Young Jordan turned out to have both an instinct for the piano and perfect pitch. Lessons followed, but it wasn’t until he was eight that he picked up a viola, something he wasn’t keen on at first. “I was in public school, and we were asked to pick instruments we would like to play in group class. Of course, I wanted to play the violin, but by the time they got to me there were no violins left,” he says, recalling how at the time, a viola simply didn’t cut the mustard. “I was sulking all the way home thinking it’s a fake violin, it’s not a real instrument. I was miserable for about three years.”

The aha moment

In his teens that all changed. Recruited for a youth orchestra program in Long Island run by Yeou-Cheng Ma (that’s Yo-Yo Ma’s sister), he got his first taste of playing chamber music and listened to the first-class soloists that Yeou-Cheng brought in to play concertos. “It was really a 180 for me,” he says. “This isn’t a big violin at all. It has a real function and a really nice voice, and I love it!”

Bak always knew music would be his career of choice, but he also knew he wanted to branch out from New York. He’d considered Juilliard, but at the time he didn’t see a lot of musicians there that looked like him and worried about fitting in. Knowing there was a strong musical community in Boston, he went to New England Conservatory where he studied with Dimitri Murrath. Graduating with his Bachelor of Music, Bak bit the bullet and went for a place at Juilliard. “I did more than fit in,” he laughs. “It was a really, really great experience for me. But I’m glad I made the decision to go somewhere else first and meet new people. It really does broaden your reach.”

Despite limited (but growing) repertoire, Jordan Bak has chosen the solo route--and succeeded

Bak earned his Master of Music from Juilliard, going on to win the 2017 Concerto Competition, and after two more years of study became only the third ever violist to earn the prestigious Artist Diploma.

Opportunities in the U.S. came his way as a result of his Concert Artists Guild win, while Sphinx opened doors for him in the European Union, including the chance to study with Japanese violist Nobuko Imai in Switzerland. Meanwhile, he polished up his chamber music credentials, taking part in festivals from Marlboro to the Verbier Academy. With new music at the heart of his repertoire, he gave the world premiere of Kaija Saariaho’s Du gick, flög for viola and mezzo-soprano and the viola premiere of Meyer’s Excessive Use of Force.

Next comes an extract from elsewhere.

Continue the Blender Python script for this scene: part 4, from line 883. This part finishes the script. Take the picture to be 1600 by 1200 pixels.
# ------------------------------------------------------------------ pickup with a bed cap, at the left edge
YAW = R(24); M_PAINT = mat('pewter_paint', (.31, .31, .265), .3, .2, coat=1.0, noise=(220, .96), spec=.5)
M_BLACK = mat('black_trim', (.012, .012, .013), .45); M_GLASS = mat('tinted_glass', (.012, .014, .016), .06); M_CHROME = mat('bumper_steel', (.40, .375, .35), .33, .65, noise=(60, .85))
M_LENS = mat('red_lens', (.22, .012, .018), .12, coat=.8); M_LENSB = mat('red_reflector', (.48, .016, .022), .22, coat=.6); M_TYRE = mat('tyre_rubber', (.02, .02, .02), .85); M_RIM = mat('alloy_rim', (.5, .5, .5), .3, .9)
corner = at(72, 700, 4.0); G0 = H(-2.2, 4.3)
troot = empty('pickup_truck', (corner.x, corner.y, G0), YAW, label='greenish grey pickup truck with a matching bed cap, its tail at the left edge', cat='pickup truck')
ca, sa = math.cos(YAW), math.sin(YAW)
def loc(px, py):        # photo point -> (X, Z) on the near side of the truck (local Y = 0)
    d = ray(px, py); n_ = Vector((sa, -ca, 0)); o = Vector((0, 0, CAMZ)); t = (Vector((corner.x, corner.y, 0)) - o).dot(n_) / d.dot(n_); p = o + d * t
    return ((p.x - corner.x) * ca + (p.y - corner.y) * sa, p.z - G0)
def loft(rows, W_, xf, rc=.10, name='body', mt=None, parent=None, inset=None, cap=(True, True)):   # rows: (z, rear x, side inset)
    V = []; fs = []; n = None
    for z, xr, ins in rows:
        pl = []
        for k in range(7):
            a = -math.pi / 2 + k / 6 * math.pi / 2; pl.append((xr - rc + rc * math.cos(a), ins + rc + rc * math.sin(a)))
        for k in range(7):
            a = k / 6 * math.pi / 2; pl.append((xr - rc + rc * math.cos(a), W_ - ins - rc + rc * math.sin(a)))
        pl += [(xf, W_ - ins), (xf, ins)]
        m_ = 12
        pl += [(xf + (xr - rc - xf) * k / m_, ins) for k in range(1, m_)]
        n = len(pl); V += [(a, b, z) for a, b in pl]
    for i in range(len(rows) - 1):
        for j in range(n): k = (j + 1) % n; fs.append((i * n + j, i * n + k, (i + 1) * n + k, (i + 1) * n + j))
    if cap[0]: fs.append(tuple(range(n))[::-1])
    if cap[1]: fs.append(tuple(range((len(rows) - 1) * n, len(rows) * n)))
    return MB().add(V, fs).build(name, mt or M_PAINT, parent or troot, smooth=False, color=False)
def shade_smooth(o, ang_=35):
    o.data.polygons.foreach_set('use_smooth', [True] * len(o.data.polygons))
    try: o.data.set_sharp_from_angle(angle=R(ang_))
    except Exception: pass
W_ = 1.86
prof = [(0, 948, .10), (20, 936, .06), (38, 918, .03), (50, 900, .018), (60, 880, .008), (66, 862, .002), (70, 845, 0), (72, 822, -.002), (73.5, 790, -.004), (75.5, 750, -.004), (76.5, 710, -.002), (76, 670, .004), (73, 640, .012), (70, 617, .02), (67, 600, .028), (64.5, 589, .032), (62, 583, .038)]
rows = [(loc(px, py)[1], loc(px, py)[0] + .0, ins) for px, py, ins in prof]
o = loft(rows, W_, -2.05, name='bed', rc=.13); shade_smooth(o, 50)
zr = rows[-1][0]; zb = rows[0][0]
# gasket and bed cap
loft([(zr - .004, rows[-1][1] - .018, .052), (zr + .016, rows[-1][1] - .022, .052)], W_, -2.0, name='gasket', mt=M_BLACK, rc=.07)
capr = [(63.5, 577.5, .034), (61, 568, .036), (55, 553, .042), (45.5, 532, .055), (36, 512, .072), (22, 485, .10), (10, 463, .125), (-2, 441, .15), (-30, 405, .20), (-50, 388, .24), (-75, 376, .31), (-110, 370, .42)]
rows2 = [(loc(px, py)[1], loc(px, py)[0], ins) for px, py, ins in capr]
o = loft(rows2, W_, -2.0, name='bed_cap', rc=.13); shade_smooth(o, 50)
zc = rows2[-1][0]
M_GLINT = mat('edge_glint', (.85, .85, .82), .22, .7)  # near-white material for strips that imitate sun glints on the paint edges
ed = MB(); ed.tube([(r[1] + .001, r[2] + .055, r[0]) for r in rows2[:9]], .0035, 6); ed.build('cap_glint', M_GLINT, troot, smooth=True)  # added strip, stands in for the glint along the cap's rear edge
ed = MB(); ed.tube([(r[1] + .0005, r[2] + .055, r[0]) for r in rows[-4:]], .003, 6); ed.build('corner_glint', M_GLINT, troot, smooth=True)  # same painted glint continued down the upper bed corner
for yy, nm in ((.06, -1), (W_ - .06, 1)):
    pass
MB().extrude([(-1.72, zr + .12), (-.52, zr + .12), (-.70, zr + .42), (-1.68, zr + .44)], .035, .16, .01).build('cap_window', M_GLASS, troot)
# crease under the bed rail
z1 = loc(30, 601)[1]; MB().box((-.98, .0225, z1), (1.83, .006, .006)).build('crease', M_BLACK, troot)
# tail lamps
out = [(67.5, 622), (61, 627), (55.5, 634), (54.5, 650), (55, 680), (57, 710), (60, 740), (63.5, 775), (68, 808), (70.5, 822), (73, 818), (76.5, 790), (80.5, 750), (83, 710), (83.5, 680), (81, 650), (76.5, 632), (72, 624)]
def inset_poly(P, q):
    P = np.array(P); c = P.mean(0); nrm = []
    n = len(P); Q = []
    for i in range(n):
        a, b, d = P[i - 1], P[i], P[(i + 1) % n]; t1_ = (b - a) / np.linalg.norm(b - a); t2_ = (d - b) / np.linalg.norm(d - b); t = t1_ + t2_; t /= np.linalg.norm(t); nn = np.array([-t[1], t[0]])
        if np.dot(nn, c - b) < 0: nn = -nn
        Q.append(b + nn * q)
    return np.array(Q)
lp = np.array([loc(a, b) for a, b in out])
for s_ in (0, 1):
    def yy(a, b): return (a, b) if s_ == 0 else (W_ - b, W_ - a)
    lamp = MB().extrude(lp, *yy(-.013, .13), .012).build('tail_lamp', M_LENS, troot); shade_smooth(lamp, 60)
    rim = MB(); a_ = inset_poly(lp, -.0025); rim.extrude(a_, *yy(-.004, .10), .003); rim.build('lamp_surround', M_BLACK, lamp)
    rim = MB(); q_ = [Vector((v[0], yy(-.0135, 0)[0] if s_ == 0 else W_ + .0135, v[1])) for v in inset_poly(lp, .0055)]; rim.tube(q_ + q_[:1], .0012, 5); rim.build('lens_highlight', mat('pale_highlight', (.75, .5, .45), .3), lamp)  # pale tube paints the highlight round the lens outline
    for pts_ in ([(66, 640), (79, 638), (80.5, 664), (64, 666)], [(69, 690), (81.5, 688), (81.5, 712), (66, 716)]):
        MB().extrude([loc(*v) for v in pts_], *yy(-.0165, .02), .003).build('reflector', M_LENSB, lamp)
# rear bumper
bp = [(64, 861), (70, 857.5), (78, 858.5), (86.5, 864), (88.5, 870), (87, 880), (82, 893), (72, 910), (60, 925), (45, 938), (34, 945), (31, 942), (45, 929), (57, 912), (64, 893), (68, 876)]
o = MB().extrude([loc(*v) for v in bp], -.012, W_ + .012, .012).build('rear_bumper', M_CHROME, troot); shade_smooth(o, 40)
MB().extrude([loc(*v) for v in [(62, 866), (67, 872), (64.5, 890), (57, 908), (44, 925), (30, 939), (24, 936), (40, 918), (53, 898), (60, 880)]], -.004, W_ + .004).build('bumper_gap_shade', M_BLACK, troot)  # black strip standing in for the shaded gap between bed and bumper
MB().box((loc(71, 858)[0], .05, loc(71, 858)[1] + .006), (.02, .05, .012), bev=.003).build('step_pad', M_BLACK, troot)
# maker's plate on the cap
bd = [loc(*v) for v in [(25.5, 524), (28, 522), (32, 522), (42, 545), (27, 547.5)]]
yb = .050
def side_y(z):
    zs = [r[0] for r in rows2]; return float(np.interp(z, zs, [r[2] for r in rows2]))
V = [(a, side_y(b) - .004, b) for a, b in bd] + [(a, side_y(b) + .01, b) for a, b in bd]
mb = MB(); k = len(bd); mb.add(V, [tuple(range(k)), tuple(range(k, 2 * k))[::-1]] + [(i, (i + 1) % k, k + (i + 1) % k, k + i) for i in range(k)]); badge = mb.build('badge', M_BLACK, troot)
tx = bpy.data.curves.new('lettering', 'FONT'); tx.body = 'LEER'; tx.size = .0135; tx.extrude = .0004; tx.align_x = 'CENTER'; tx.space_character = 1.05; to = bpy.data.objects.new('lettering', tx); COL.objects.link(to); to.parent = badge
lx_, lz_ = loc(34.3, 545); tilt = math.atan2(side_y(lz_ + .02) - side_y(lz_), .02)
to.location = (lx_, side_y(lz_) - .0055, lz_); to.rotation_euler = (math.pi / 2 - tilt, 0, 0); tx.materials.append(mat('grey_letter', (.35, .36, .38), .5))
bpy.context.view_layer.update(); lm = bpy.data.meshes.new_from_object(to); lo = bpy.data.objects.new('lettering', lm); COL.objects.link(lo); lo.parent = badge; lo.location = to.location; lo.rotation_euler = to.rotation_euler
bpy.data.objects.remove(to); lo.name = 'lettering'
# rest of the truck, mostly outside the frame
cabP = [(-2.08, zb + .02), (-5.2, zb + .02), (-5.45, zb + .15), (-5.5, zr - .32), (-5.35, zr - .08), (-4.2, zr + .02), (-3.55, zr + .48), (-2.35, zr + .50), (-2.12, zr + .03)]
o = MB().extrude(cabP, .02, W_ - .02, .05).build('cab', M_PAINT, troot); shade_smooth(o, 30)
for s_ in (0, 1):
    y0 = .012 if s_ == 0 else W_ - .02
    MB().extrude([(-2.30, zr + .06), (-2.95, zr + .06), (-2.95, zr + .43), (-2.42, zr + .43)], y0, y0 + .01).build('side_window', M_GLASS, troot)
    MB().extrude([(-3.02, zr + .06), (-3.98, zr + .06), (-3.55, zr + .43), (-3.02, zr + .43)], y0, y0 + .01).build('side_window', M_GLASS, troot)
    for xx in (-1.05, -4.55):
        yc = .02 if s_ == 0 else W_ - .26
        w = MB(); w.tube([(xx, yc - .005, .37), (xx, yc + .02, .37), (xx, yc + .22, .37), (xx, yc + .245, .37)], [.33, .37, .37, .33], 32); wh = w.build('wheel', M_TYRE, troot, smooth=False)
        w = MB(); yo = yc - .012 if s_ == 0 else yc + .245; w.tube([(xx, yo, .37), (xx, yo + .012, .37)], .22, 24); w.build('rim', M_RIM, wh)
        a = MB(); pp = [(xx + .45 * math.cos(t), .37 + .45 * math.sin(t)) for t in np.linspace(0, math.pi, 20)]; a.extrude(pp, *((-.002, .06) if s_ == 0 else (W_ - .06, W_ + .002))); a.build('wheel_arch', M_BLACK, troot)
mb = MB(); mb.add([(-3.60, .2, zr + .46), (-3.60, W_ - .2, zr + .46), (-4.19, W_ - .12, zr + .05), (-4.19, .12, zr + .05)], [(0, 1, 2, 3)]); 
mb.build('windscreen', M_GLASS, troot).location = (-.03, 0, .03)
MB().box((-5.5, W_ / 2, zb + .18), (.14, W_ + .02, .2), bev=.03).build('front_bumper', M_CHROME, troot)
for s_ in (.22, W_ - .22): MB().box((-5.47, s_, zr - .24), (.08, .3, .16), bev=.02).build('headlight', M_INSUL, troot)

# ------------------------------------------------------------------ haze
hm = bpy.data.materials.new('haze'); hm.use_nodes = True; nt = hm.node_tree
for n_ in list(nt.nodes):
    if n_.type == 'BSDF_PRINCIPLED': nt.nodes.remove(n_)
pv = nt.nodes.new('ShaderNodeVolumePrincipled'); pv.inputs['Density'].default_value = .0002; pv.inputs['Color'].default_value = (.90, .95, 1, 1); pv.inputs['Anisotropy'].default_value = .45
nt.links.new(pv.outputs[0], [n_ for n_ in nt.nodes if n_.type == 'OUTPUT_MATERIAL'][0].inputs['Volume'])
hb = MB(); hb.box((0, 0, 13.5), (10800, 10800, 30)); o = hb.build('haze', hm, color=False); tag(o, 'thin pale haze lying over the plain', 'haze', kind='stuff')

With limited repertoire, a violist faces a tricky decision if he or she wants to join the modest band of professional soloists. And although he never rejected outright the idea of being an orchestral violist, Bak’s post-graduate career led him inexorably down the solo route. “The journey I took in terms of the competitions and concerto playing, and the recitals I’ve been giving—and getting noticed as my own artist doing my own thing—all that has worked in my favor as a solo player with a whole bunch of ideas,” he explains.

Cars and cats in CT

Currently a resident of New Haven, he lives there with his wife, fellow violist Rubina Bak, and cats named Walton and Bartok after two favorite viola concertos. When not performing, he’s a passionate educator, for example, with Opportunity Music Project in New York City, a pre-college scheme focused on lower-income students without access to other music education programs. He’s also a highly readable blogger, writing about everything from his beloved viola to his equally beloved Dodge Dakota 5.9 R/T.

Over the next few months, Bak has performances in Sarasota and San Antonio, with summer appearances at festivals including Newport, Napa Valley and Tippet Rise. He should also get plenty of attention for Impulse, his debut CD due to be released May 13 on the Bright Shiny Things label. It’s a bold program, mixing 20th-century masters—Rebecca Clarke and Toru Takemitsu—with music by a diverse quintet of contemporary composers: Joan Tower, Anne Leilehua Lanzilotti, Quinn Mason, Jeffrey Mumford, and Tyson Gholston Davis (a world premiere recording of a work written for Bak and commissioned by WQXR).

In many ways, Impulse reflects Bak’s musical philosophy. “It’s a really golden era with all of these new compositions happening for the instrument,” he explains. “So, when it comes to programming, why not provide a spotlight for an artist who’s actually living right now.”